事実上の女性側勝訴といえる内容。蒲島知事は長女と面会した際、「最高裁判決を重く受け止めた」と話したという。
それでも基準変更せず
しかし、これで水俣病認定の問題が解決したわけではない。現状、これは豊中市の女性についての個別の判断でしかないからだ。
最高裁判決は「経験則に照らして個別の事情を総合的に検討すべきだ」などとして「52年基準」の弾力的運用を求めたが、一方で、基準そのものについては「個別具体的な判断で水俣病と認定する趣旨を明確化したもの」と意義を認め、「多くの申請者に迅速かつ適切な判断を行う限度で合理性がある」と一定程度の評価をしていた。
水俣病訴訟を受け持つ環境省の担当者は、こうした点を踏まえてか、「最高裁判決で国の基準が全面的に否定されたわけではない」と話し、今後の申請者にも52年基準を適用する方針を示している。

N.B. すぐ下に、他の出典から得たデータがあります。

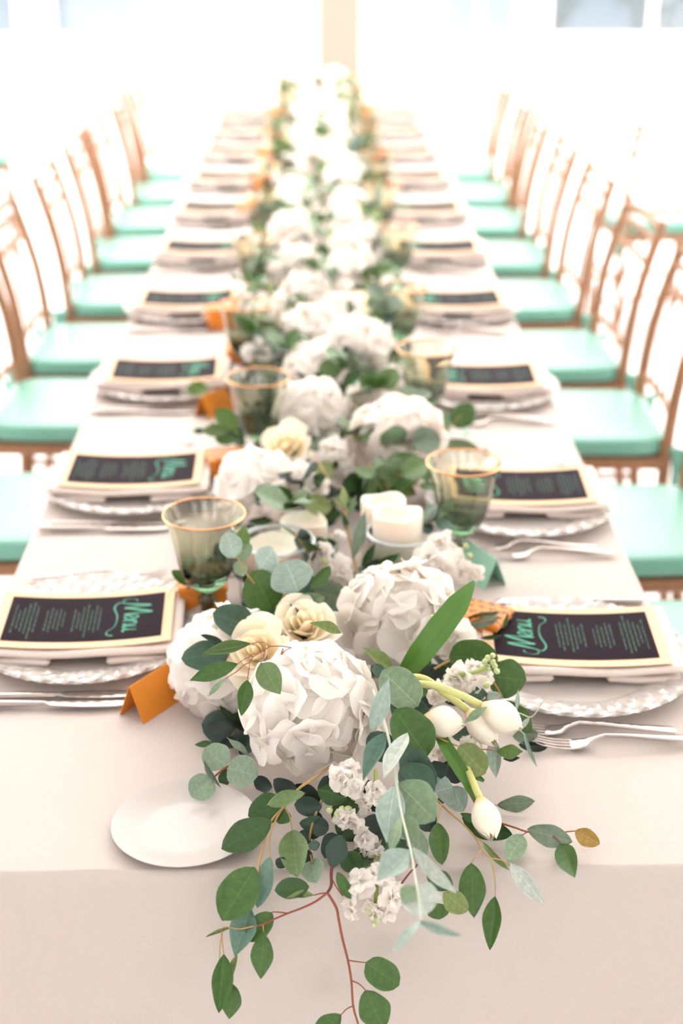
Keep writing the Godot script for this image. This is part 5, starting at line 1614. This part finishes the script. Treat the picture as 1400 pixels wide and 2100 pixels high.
	tulip("fat ivory tulip pointing right, nearest to the front hydrangea", Vector3(0.1112, 0.8566, -0.1401), Vector3(0.1587, 0.854, -0.1382), .0185, [], 1)
	tulip("ivory tulip on a pale curved stem, rightmost of the tight trio", Vector3(0.1823, 0.8672, -0.1544), Vector3(0.226, 0.8546, -0.1265), .0188, [Vector3(0.0956, 0.8814, -0.1837), Vector3(0.1145, 0.891, -0.1658), Vector3(0.1325, 0.8904, -0.1598), Vector3(0.1486, 0.8846, -0.157), Vector3(0.164, 0.8762, -0.1586), Vector3(0.1835, 0.8667, -0.1541)], 2)
	tulip("ivory tulip half hidden under its curved neighbour, stem arching from the left", Vector3(0.1677, 0.854, -0.1653), Vector3(0.1975, 0.8292, -0.1323), .0165, [Vector3(0.093, 0.8741, -0.2079), Vector3(0.1047, 0.8864, -0.1912), Vector3(0.1168, 0.8887, -0.1811), Vector3(0.1301, 0.8807, -0.1774), Vector3(0.1417, 0.8722, -0.1735), Vector3(0.1561, 0.8626, -0.1692), Vector3(0.1683, 0.8535, -0.1651)], 3)
	tulip("single ivory tulip hanging down toward the near edge", Vector3(0.1732, 0.7987, -0.0651), Vector3(0.1832, 0.7749, -0.022), .0160, [Vector3(0.1613, 0.8111, -0.1142), Vector3(0.1654, 0.8093, -0.0916), Vector3(0.1688, 0.806, -0.0738), Vector3(0.1737, 0.7976, -0.0646)], 4)
	o = thing("tulip_leaf", "long upright tulip leaf leaning right across the second hydrangea", "greenery", Vector3(0.0951, 0.8609, -0.2403))
	tulip_blade(o, [Vector3(0.0951, 0.8609, -0.2403), Vector3(0.1144, 0.8951, -0.2329), Vector3(0.1372, 0.9225, -0.2443), Vector3(0.1601, 0.9498, -0.2558), Vector3(0.1827, 0.9673, -0.2847)], [.018, .030, .032, .028, .002], 0.22)
	o = thing("tulip_leaf", "long tulip leaf curving down to the hanging tulip", "greenery", Vector3(0.1299, 0.8424, -0.1391))
	tulip_blade(o, [Vector3(0.1299, 0.8424, -0.1391), Vector3(0.1406, 0.8323, -0.1128), Vector3(0.1546, 0.8114, -0.1036), Vector3(0.1653, 0.799, -0.0871), Vector3(0.1742, 0.7795, -0.0677)], [.012, .016, .016, .014, .002], 0.22)
	tulip_blade(o, [Vector3(0.1623, 0.8055, -0.1226), Vector3(0.171, 0.8016, -0.11), Vector3(0.1823, 0.7943, -0.1066)], [.012, .010, .003], 0.22)
	stock("white stock sprig just right under the front hydrangea", [[Vector3(0.0159, 0.8364, -0.0567), 0.0165], [Vector3(0.0268, 0.8293, -0.0535), 0.0165], [Vector3(0.0236, 0.8424, -0.0592), 0.0121]], [], [], 5)
	stock("white stock sprig with green buds left of the silver sprig", [[Vector3(0.0465, 0.8172, -0.0479), 0.0143], [Vector3(0.0357, 0.8013, -0.0521), 0.0132], [Vector3(0.0178, 0.793, -0.038), 0.0121], [Vector3(0.0321, 0.791, -0.0369), 0.0143], [Vector3(0.0542, 0.8213, -0.0495), 0.0110]], [[Vector3(0.0014, 0.8011, -0.0417), 0.0114], [Vector3(0.0091, 0.7961, -0.0394), 0.0105], [Vector3(0.0146, 0.8011, -0.0415), 0.0132], [Vector3(0.0223, 0.8021, -0.0418), 0.0132], [Vector3(0.0112, 0.79, -0.0368), 0.0097]], [Vector3(0.0544, 0.8255, -0.0841), Vector3(0.0524, 0.8216, -0.0606), Vector3(0.0432, 0.8122, -0.0458)], 6)
	stock("small ruffled white stock bloom left of the lowest silver leaves", [[Vector3(0.0418, 0.7679, -0.0267), 0.0132], [Vector3(0.0515, 0.758, -0.0201), 0.0121], [Vector3(0.039, 0.7608, -0.0237), 0.0110]], [], [Vector3(0.0647, 0.7751, -0.0512), Vector3(0.0619, 0.7608, -0.0342), Vector3(0.0522, 0.7592, -0.0097)], 7)
	stock("white stock cluster hanging at the middle of the near edge", [[Vector3(0.039, 0.7554, 0.0298), 0.0181], [Vector3(0.0582, 0.7613, 0.0276), 0.0170], [Vector3(0.0661, 0.7506, 0.0432), 0.0169], [Vector3(0.0266, 0.732, 0.0397), 0.0128], [Vector3(0.0505, 0.7369, 0.038), 0.0160], [Vector3(0.0638, 0.7295, 0.0414), 0.0128]], [[Vector3(0.0462, 0.7222, 0.0442), 0.0102], [Vector3(0.0531, 0.7193, 0.0456), 0.0111], [Vector3(0.0483, 0.7144, 0.0477), 0.0085], [Vector3(0.0568, 0.7242, 0.0436), 0.0094], [Vector3(0.0425, 0.729, 0.0412), 0.0094]], [Vector3(0.0516, 0.7635, 0.0047), Vector3(0.0517, 0.7515, 0.0317), Vector3(0.0494, 0.7222, 0.0443)], 8)
	stock("white stock sprig with pale buds above the tulip trio", [[Vector3(0.1651, 0.8601, -0.2333), 0.0193], [Vector3(0.1831, 0.8535, -0.2302), 0.0193], [Vector3(0.1903, 0.8579, -0.2428), 0.0157], [Vector3(0.1801, 0.8651, -0.2461), 0.0121]], [[Vector3(0.1984, 0.8822, -0.2423), 0.0125], [Vector3(0.2044, 0.8778, -0.2403), 0.0116], [Vector3(0.1947, 0.8789, -0.2409), 0.0106], [Vector3(0.2067, 0.8734, -0.2384), 0.0116], [Vector3(0.2091, 0.8679, -0.2359), 0.0116], [Vector3(0.1995, 0.8701, -0.237), 0.0096], [Vector3(0.2044, 0.8855, -0.2436), 0.0106], [Vector3(0.1946, 0.862, -0.2119), 0.0133]], [Vector3(0.1389, 0.8495, -0.2401), Vector3(0.1612, 0.8679, -0.2258), Vector3(0.1821, 0.8718, -0.2272), Vector3(0.1983, 0.8734, -0.2385)], 9)
	stock("white stock bloom tucked behind the tulip stems", [[Vector3(0.1397, 0.8523, -0.214), 0.0143], [Vector3(0.1325, 0.8469, -0.2118), 0.0107]], [], [], 10)
	stock("white stock bloom peeping out beneath the tulip trio", [[Vector3(0.1828, 0.7965, -0.1892), 0.0131], [Vector3(0.1721, 0.7943, -0.1885), 0.0107]], [], [], 11)
	stock("white stock bloom low between the tulip and the blue leaves", [[Vector3(0.1375, 0.7965, -0.1682), 0.0106], [Vector3(0.1434, 0.7857, -0.1634), 0.0106], [Vector3(0.1336, 0.7867, -0.1749), 0.0095]], [], [], 12)
	stock("large petalled white stock bloom right of the long tulip leaf", [[Vector3(0.1733, 0.8476, -0.3639), 0.0232], [Vector3(0.1648, 0.8357, -0.3589), 0.0168], [Vector3(0.1831, 0.847, -0.3853), 0.0143]], [[Vector3(0.1373, 0.8938, -0.33), 0.0110], [Vector3(0.1435, 0.8904, -0.3284), 0.0120], [Vector3(0.1347, 0.8881, -0.3276), 0.0110], [Vector3(0.1473, 0.895, -0.3303), 0.0100]], [], 13)
	stock("white stock stem with green buds below the nearest right goblet", [[Vector3(0.1758, 0.8476, -0.6579), 0.0206], [Vector3(0.1549, 0.8367, -0.6209), 0.0262], [Vector3(0.1721, 0.831, -0.6073), 0.0246], [Vector3(0.1912, 0.8367, -0.6203), 0.0189], [Vector3(0.202, 0.8233, -0.6144), 0.0189], [Vector3(0.1439, 0.8267, -0.6168), 0.0145], [Vector3(0.2238, 0.82, -0.6126), 0.0131]], [[Vector3(0.2095, 0.8567, -0.6287), 0.0128], [Vector3(0.2145, 0.8434, -0.6228), 0.0140], [Vector3(0.2091, 0.8, -0.6042), 0.0140], [Vector3(0.1986, 0.85, -0.626), 0.0116]], [], 14)
	stock("white stock sprig behind the silver leaves left of the olive branch", [[Vector3(0.0009, 0.8434, -0.6263), 0.0218], [Vector3(0.0168, 0.8267, -0.6189), 0.0218], [Vector3(-0.0087, 0.83, -0.6207), 0.0203], [Vector3(0.024, 0.8167, -0.6144), 0.0174], [Vector3(0.0211, 0.8577, -0.6649), 0.0103]], [[Vector3(-0.0014, 0.8452, -0.6054), 0.0127], [Vector3(-0.0121, 0.85, -0.6294), 0.0128], [Vector3(0.0098, 0.8701, -0.6377), 0.0105]], [], 15)
	stock("small white stock sprig with round buds left of the olive branch top", [[Vector3(-0.0423, 0.8715, -0.8788), 0.0225], [Vector3(-0.02, 0.8568, -0.8721), 0.0225], [Vector3(-0.008, 0.8531, -0.8703), 0.0193], [Vector3(-0.0716, 0.8607, -0.8528), 0.0143], [Vector3(-0.0481, 0.8531, -0.871), 0.0160]], [[Vector3(-0.0465, 0.8472, -0.8684), 0.0154], [Vector3(-0.0585, 0.8458, -0.8679), 0.0128], [Vector3(-0.0522, 0.831, -0.8615), 0.0116]], [], 16)
	stock("compact white stock bloom right of the round grey leaf", [[Vector3(0.0179, 0.8584, -1.0247), 0.0272], [Vector3(0.0238, 0.8428, -1.0178), 0.0221], [Vector3(0.0304, 0.8194, -1.0076), 0.0153]], [], [], 17)
	stock("white stock cluster above the big middle hydrangea", [[Vector3(0.0779, 0.8574, -1.3173), 0.0321], [Vector3(0.0969, 0.8747, -1.3244), 0.0283], [Vector3(0.0589, 0.8357, -1.3083), 0.0283], [Vector3(0.0465, 0.8167, -1.3002), 0.0189], [Vector3(0.1108, 0.8444, -1.3111), 0.0189]], [], [], 18)
	stock("white stock blossoms behind the big middle hydrangea", [[Vector3(0.16, 0.8069, -1.512), 0.0263], [Vector3(0.1904, 0.8162, -1.5155), 0.0202], [Vector3(0.14, 0.8348, -1.5243), 0.0222]], [], [], 19)
	stock("white stock sprig above the glass rim between the second goblets", [[Vector3(0.0345, 0.8276, -1.9587), 0.0390], [Vector3(0.0633, 0.8487, -1.9673), 0.0345], [Vector3(0.0919, 0.8276, -1.9577), 0.0322], [Vector3(0.0457, 0.796, -1.9448), 0.0345], [Vector3(0.1265, 0.8487, -1.9663), 0.0230]], [], [], 20)
	rose("open cream rose above the front hydrangea, upper of the pair", Vector3(-0.03, 0.87, -0.3537), .040, Vector3(-.1, .85, .5), 21)
	rose("cream rose left of the front hydrangea, lower of the pair", Vector3(-0.0879, 0.87, -0.2839), .042, Vector3(-.25, .7, .65), 22)
	rose("cream rose left of the round grey leaf in the middle of the garland", Vector3(-0.0675, 0.86, -1.046), .045, Vector3(-.2, .8, .5), 23)
	hydrangea("big white hydrangea head at the front of the garland", Vector3(-0.0212, 0.85, -0.1817), .082, 44, true)
	hydrangea("white hydrangea head left of the cream roses", Vector3(-0.1297, 0.816, -0.3531), .079, 45, true)
	hydrangea("white hydrangea head behind the long tulip leaf", Vector3(0.0951, 0.848, -0.4242), .078, 46, true)
	hydrangea("white hydrangea head behind the left candle glass", Vector3(-0.1104, 0.83, -0.9175), .072, 47, true)
	hydrangea("blush white hydrangea head in front of the nearest right goblet's left side", Vector3(0.1297, 0.85, -1.094), .084, 48, true, "petal_blush")
	hydrangea("white hydrangea head beside the second left goblet's bowl", Vector3(-0.0255, 0.855, -1.2404), .068, 49, true)
	hydrangea("creamy white hydrangea head under the far candle glass", Vector3(-0.0117, 0.835, -1.5426), .072, 50, true)
	hydrangea("blush white hydrangea head low behind the left candle", Vector3(-0.081, 0.81, -0.8743), .05, 51, true, "petal_blush")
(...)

環境省によると、熊本県が豊中市の女性の訴訟で控訴を取り下げたことで、水俣病認定を求める行政訴訟はすべて終結した。しかし、熊本県によると、これまでに2万件を超える認定申請が行われているが、約1万1千件が棄却され、219件が認定待ちとなっている。
「熊本県は英断を下したが、認定までに時間がかかりすぎている。52年基準を画一的に適用する認定手法を改めるべきだ」。女性の代理人弁護士は語気を強めた。